Éste, ya sin frenos, se revolvió:
—¿Datos?¿Me puedes nombrar un solo caso en el que la compañía haya comprado algún medio —radio, diario deportivo o económico, televisión o lo que sea— que no estuviera ya en el primer lugar y que, por su gestión, Globoprint lo haya llevado hasta el liderazgo de difusión o de audiencia?
El vicedirector acudió al rescate.
—¡Qué cosas tienes, Juanito! Hay muchos ejemplos.
—Dime solo uno.
—Pues La Crónica Semanal —respondió el adjunto.
—¡Hombre! —atacó Irañeta— no se trata de un medio diferente, sino del suplemento dominical de La Crónica y debe su difusión al éxito del diario.
El director retomó las riendas de la reunión.
—Es lo mismo, ya conocemos las cosas que tiene Juan. Si no hay otras preguntas, daremos la reunión por terminada.

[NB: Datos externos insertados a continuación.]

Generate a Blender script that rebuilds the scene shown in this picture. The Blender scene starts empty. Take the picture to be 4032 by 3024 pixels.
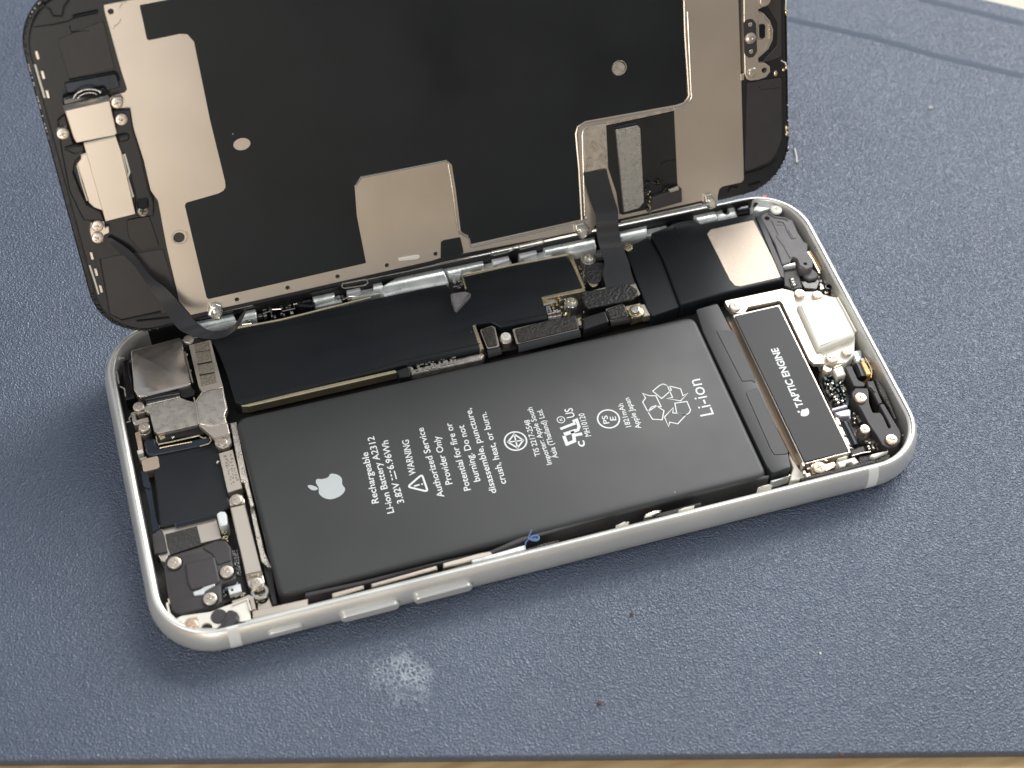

Nadie habló hasta salir de la sala. En el momento en el que cruzaba el umbral de la puerta todo el mundo se apartó de su lado. En ese instante, Irañeta cayó en la cuenta de su sincericidio.
CODA:
Tiempo después, los bancos no compartieron el optimismo y entusiasmo de los directivos de Globoprint y no les concedieron los créditos que habían solicitado. Decididos a conseguir el anhelado capital vendieron las acciones de la división audiovisual del grupo a un empresario amigo que gracias al apoyo mediático de Globoprint había conseguido eludir la prisión en un caso de tráfico de influencias.
La venta incluía una cláusula de recompra en un plazo de tres años. La confianza era tal que si las acciones no habían subido un treinta por ciento para esa fecha, Globoprint se obligaba a volverlas a adquirir con esa plusvalía. Pero transcurrido ese plazo, las acciones no solo no habían alcanzado el treinta por ciento previsto, sino que se habían depreciado notablemente. La compañía tuvo que hacer frente al pacto de recompra y se endeudó hasta los 5.800 millones de euros, ya que los negocios americanos tampoco consiguieron el éxito esperado de acuerdo con el viejo proverbio de que es más fácil levantar un proyecto nuevo que reflotar uno que se está hundiendo.
Los intereses, más de un millón de euros al día, ahogaban al grupo, por lo que hubo que vender las cadenas de televisión y algunas de las editoriales. Las emisoras de radio y los diarios, incluida La Crónica, tuvieron que reducir drásticamente las plantillas. Irañeta fue de los primeros en ser despedido.
El diario de referencia tuvo que refinanciar la deuda y meter a los principales bancos en el accionariado. Pactó moratorias con Hacienda y con la Seguridad Social y, aunque redujo la deuda hasta los 2.000 millones, de facto, su línea editorial, antaño firme y ejemplarizante, se volvió laxa y servil con el Ejecutivo. Ya solo era la referencia de lo que nunca se debería de haber hecho.
Irañeta aprendió que en todas las empresas la dirección siempre anima a los empleados para que expliquen toda la verdad de los problemas que existen, pero que la experiencia demuestra que es mejor ser solo un poco sincero, pero nunca del todo. La compañía no quiere saber la verdad y tú incurres en “sincericidio”.
Por qué será que me suena esta historia…. Irañeta es un alter ego?